Even so, he appears resigned to keeping Citigroup's full service model as is. Smith Barney was very profitable last year.
Still, Pandit has not completed his review of Citigroup's situation and his plans could change. Pandit's current leanings follow meetings with a number of current and former Citigroup officials.
A Citigroup official had no comment.
If Pandit stays on the course he has signaled and does not radically alter the composition of Citigroup, investors may be disappointed and start selling shares.
Many investors believe the financial services conglomerate model Citigroup has used since the firm was created by combining the Travelers Group insurance and brokerage company with banking giant Citibank does not produce the earnings growth they can get from smaller, more specialized financial firms like Goldman Sachs.
Pandit may make some of his intention public in the coming weeks.
Earlier this month, Citigroup posted a nearly $10 billion fourth-quarter loss, about twice analysts' estimates, and said it was raising $14.5 billion, slashing its dividend and cutting 4,200 jobs.
The capital infusion from investors including Singapore's government, former Citigroup Chief Executive Sanford "Sandy" Weill and Saudi Prince Alwaleed bin Talal, Citigroup's largest individual shareholder, may help the largest U.S. bank steer through the credit market and housing crises, though analysts said Citigroup faces a tough road ahead.
Citigroup's fourth-quarter loss of $9.83 billion was its first since the bank was created in 1998 from the merger of Citicorp and Weill's Travelers Group. But it should be noted that Smith Barney was very profitable last year.
It stemmed largely from $18.1 billion of write-downs and related expenses for exposure to subprime mortgages, plus a $5.41 billion increase in credit costs, including a $3.85 billion charge to boost reserves.

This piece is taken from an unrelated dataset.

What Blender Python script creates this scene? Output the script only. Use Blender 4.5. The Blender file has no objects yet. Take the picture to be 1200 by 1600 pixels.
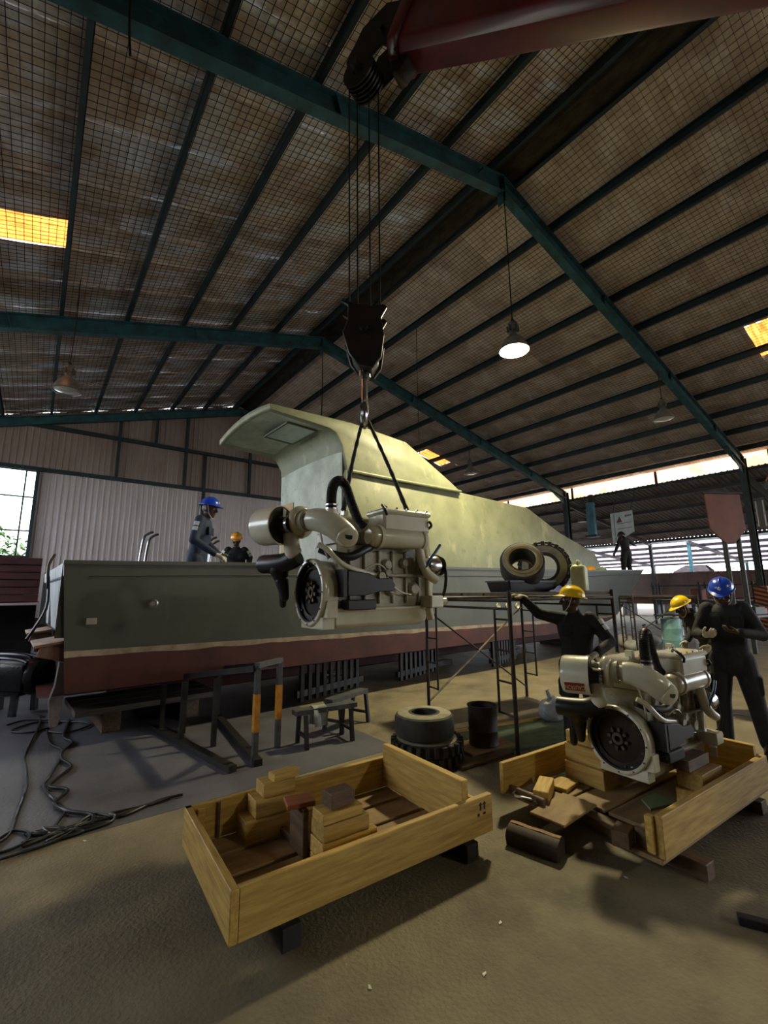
import bpy, bmesh, math, random
from mathutils import Vector, Matrix, Euler
random.seed(7)
SC = bpy.context.scene
COL = SC.collection
R = math.radians
# ------------------------------------------------------------------ camera
CAM_H = 1.65; YAW, PITCH, ROLL = R(37.7), R(10.2), R(0.6)
fw = Vector((math.sin(YAW)*math.cos(PITCH), math.cos(YAW)*math.cos(PITCH), math.sin(PITCH)))
r0 = Vector((math.cos(YAW), -math.sin(YAW), 0)); u0 = r0.cross(fw)
rt = r0*math.cos(ROLL) - u0*math.sin(ROLL); up = u0*math.cos(ROLL) + r0*math.sin(ROLL)
cd = bpy.data.cameras.new('camera'); cam = bpy.data.objects.new('camera', cd); COL.objects.link(cam)
cam.matrix_world = Matrix(((rt.x, up.x, -fw.x, 0), (rt.y, up.y, -fw.y, 0), (rt.z, up.z, -fw.z, CAM_H), (0, 0, 0, 1)))
cd.sensor_fit = 'HORIZONTAL'; cd.sensor_width = 36; cd.lens = 36*700/1200
cd.clip_start = .05; cd.clip_end = 400
SC.camera = cam
# ------------------------------------------------------------------ world (bright overcast sky) and exposure
SKY_STRENGTH = 6.5
LAMP_STRENGTH = 640.0
LAMP2_STRENGTH = 700.0
world = bpy.data.worlds.new('overcast_sky'); SC.world = world; world.use_nodes = True
bg = world.node_tree.nodes['Background']
bg.inputs[0].default_value = (0.86, 0.93, 1.0, 1); bg.inputs[1].default_value = SKY_STRENGTH
vs = SC.view_settings
vs.view_transform = 'Standard'; vs.look = 'None'; vs.gamma = 1; vs.use_curve_mapping = False; vs.exposure = 0.33

# ------------------------------------------------------------------ materials
def lin(c):
    return tuple(((x/255)/12.92 if x/255 <= .04045 else ((x/255+.055)/1.055)**2.4) for x in c)
def M(name, rgb, rough=.6, metal=0., rgb2=None, var=.5, scale=4., stretch=(1, 1, 1), bump=0., bscale=30., bstretch=(1, 1, 1),
      spec=.5, rnd=0., coat=0., detail=5., lo=.35, hi=.65, emit=0., trans=0.):
    m = bpy.data.materials.new(name); m.use_nodes = True
    nt = m.node_tree; N = nt.nodes; L = nt.links
    p = N['Principled BSDF']
    c1 = lin(rgb); c2 = lin(rgb2) if rgb2 else tuple(x*.6 for x in c1)
    p.inputs['Roughness'].default_value = rough; p.inputs['Metallic'].default_value = metal
    p.inputs['Specular IOR Level'].default_value = spec
    if coat: p.inputs['Coat Weight'].default_value = coat; p.inputs['Coat Roughness'].default_value = .15
    if trans: p.inputs['Transmission Weight'].default_value = trans
    p.inputs['Base Color'].default_value = (*c1, 1)
    if emit:
        p.inputs['Emission Color'].default_value = (*c1, 1); p.inputs['Emission Strength'].default_value = emit
    tc = N.new('ShaderNodeTexCoord')
    if var > 0:
        mp = N.new('ShaderNodeMapping'); mp.inputs['Scale'].default_value = stretch
        nz = N.new('ShaderNodeTexNoise'); nz.inputs['Scale'].default_value = scale; nz.inputs['Detail'].default_value = detail
        nz.inputs['Roughness'].default_value = .6
        cr = N.new('ShaderNodeMapRange'); cr.inputs['From Min'].default_value = lo; cr.inputs['From Max'].default_value = hi
        cr.inputs['To Max'].default_value = var*2 if var < .5 else 1.
        mx = N.new('ShaderNodeMix'); mx.data_type = 'RGBA'
        mx.inputs['A'].default_value = (*c1, 1); mx.inputs['B'].default_value = (*c2, 1)
        L.new(tc.outputs['Object'], mp.inputs['Vector']); L.new(mp.outputs[0], nz.inputs['Vector'])
        L.new(nz.outputs['Fac'], cr.inputs['Value']); L.new(cr.outputs[0], mx.inputs['Factor'])
        out = mx.outputs['Result']
        if rnd:
            oi = N.new('ShaderNodeObjectInfo'); hs = N.new('ShaderNodeHueSaturation')
            mr = N.new('ShaderNodeMapRange'); mr.inputs['To Min'].default_value = 1-rnd; mr.inputs['To Max'].default_value = 1+rnd
            L.new(oi.outputs['Random'], mr.inputs['Value']); L.new(mr.outputs[0], hs.inputs['Value']); L.new(out, hs.inputs['Color'])
            ad = N.new('ShaderNodeVectorMath'); ad.operation = 'MULTIPLY_ADD'
            ad.inputs[1].default_value = (1, 1, 1)
            cb = N.new('ShaderNodeCombineXYZ'); ml = N.new('ShaderNodeMath'); ml.operation = 'MULTIPLY'; ml.inputs[1].default_value = 37.
            L.new(oi.outputs['Random'], ml.inputs[0]); L.new(ml.outputs[0], cb.inputs[0]); L.new(ml.outputs[0], cb.inputs[2])
            L.new(tc.outputs['Object'], ad.inputs[0]); L.new(cb.outputs[0], ad.inputs[2]); L.new(ad.outputs[0], mp.inputs['Vector'])
            out = hs.outputs['Color']
        L.new(out, p.inputs['Base Color'])
    if bump:
        mp2 = N.new('ShaderNodeMapping'); mp2.inputs['Scale'].default_value = bstretch
        n2 = N.new('ShaderNodeTexNoise'); n2.inputs['Scale'].default_value = bscale; n2.inputs['Detail'].default_value = 4
        b = N.new('ShaderNodeBump'); b.inputs['Strength'].default_value = bump; b.inputs['Distance'].default_value = .02
        L.new(tc.outputs['Object'], mp2.inputs['Vector']); L.new(mp2.outputs[0], n2.inputs['Vector'])
        L.new(n2.outputs['Fac'], b.inputs['Height']); L.new(b.outputs[0], p.inputs['Normal'])
    return m
def layered(m, rgb, scale, lo, hi, amount=.8, stretch=(1, 1, 1), rough=None, seed=0., metal=None):
    """lay a second pattern (stains, painted sheen) over the base colour of a material made by M"""
    nt = m.node_tree; N = nt.nodes; L = nt.links; p = N['Principled BSDF']
    src = p.inputs['Base Color'].links[0].from_socket if p.inputs['Base Color'].links else None
    tc = N.new('ShaderNodeTexCoord'); mp = N.new('ShaderNodeMapping'); mp.inputs['Scale'].default_value = stretch
    mp.inputs['Location'].default_value = (seed, seed*1.7, seed*.3)
    nz = N.new('ShaderNodeTexNoise'); nz.inputs['Scale'].default_value = scale; nz.inputs['Detail'].default_value = 6; nz.inputs['Roughness'].default_value = .65
    cr = N.new('ShaderNodeMapRange'); cr.inputs['From Min'].default_value = lo; cr.inputs['From Max'].default_value = hi; cr.inputs['To Max'].default_value = amount
    mx = N.new('ShaderNodeMix'); mx.data_type = 'RGBA'; mx.inputs['B'].default_value = (*lin(rgb), 1)
    L.new(tc.outputs['Object'], mp.inputs[0]); L.new(mp.outputs[0], nz.inputs[0]); L.new(nz.outputs['Fac'], cr.inputs[0]); L.new(cr.outputs[0], mx.inputs['Factor'])
    if src: L.new(src, mx.inputs['A'])
    else: mx.inputs['A'].default_value = p.inputs['Base Color'].default_value
    L.new(mx.outputs['Result'], p.inputs['Base Color'])
    if metal is not None:
        r3 = N.new('ShaderNodeMapRange'); r3.inputs['To Min'].default_value = p.inputs['Metallic'].default_value; r3.inputs['To Max'].default_value = metal
        L.new(cr.outputs[0], r3.inputs[0]); L.new(r3.outputs[0], p.inputs['Metallic'])
    if rough is not None:
        r2 = N.new('ShaderNodeMapRange'); r2.inputs['To Min'].default_value = p.inputs['Roughness'].default_value; r2.inputs['To Max'].default_value = rough
        L.new(cr.outputs[0], r2.inputs[0]); L.new(r2.outputs[0], p.inputs['Roughness'])
    return m
def translucent(name, rgb, rgb2, scale=3., stretch=(1, 1, 1)):
    m = bpy.data.materials.new(name); m.use_nodes = True; nt = m.node_tree; N = nt.nodes; L = nt.links
    N.remove(N['Principled BSDF']); o = N['Material Output']
    t = N.new('ShaderNodeBsdfTranslucent'); d = N.new('ShaderNodeBsdfDiffuse'); s = N.new('ShaderNodeMixShader'); s.inputs[0].default_value = .8
    tc = N.new('ShaderNodeTexCoord'); mp = N.new('ShaderNodeMapping'); mp.inputs['Scale'].default_value = stretch
    nz = N.new('ShaderNodeTexNoise'); nz.inputs['Scale'].default_value = scale; nz.inputs['Detail'].default_value = 4
    mr = N.new('ShaderNodeMapRange'); mr.inputs['From Min'].default_value = .35; mr.inputs['From Max'].default_value = .65
    mx = N.new('ShaderNodeMix'); mx.data_type = 'RGBA'; mx.inputs['A'].default_value = (*lin(rgb), 1); mx.inputs['B'].default_value = (*lin(rgb2), 1)
    L.new(tc.outputs['Object'], mp.inputs[0]); L.new(mp.outputs[0], nz.inputs[0]); L.new(nz.outputs['Fac'], mr.inputs[0]); L.new(mr.outputs[0], mx.inputs['Factor'])
    L.new(mx.outputs['Result'], t.inputs[0]); L.new(mx.outputs['Result'], d.inputs[0])
    L.new(d.outputs[0], s.inputs[1]); L.new(t.outputs[0], s.inputs[2]); L.new(s.outputs[0], o.inputs[0])
    return m
def emission(name, rgb, strength):
    m = bpy.data.materials.new(name); m.use_nodes = True; nt = m.node_tree
    p = nt.nodes['Principled BSDF']; p.inputs['Base Color'].default_value = (*lin(rgb), 1)
    p.inputs['Emission Color'].default_value = (*lin(rgb), 1); p.inputs['Emission Strength'].default_value = strength
    return m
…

The net loss of $1.99 per share was roughly twice as large as analysts expected. Citigroup cut its quarterly dividend 41 percent to 32 cents per share from 54 cents, a move that could save it about $4.4 billion a year.
Citigroup said it is raising $12.5 billion from a private sale of convertible preferred securities. It said this includes $6.88 billion from a Singapore fund, and investments from Weill and his family foundation, Alwaleed, the Kuwait Investment Authority, the money manager Capital Research & Management, and the state of New Jersey.
Citigroup also plans to sell an additional $2 billion of convertible preferred securities, and other preferred securities.
The new investments are on top of a $7.5 billion infusion that Citigroup got in November from Abu Dhabi's government, in exchange for a 4.9 percent stake.
"We are taking comprehensive action to position Citi for the future with the capital strength that will allow us to refocus on earnings and earnings growth," Pandit, who became chief executive in December, said in a statement. Pandit also called fourth-quarter results "clearly unacceptable."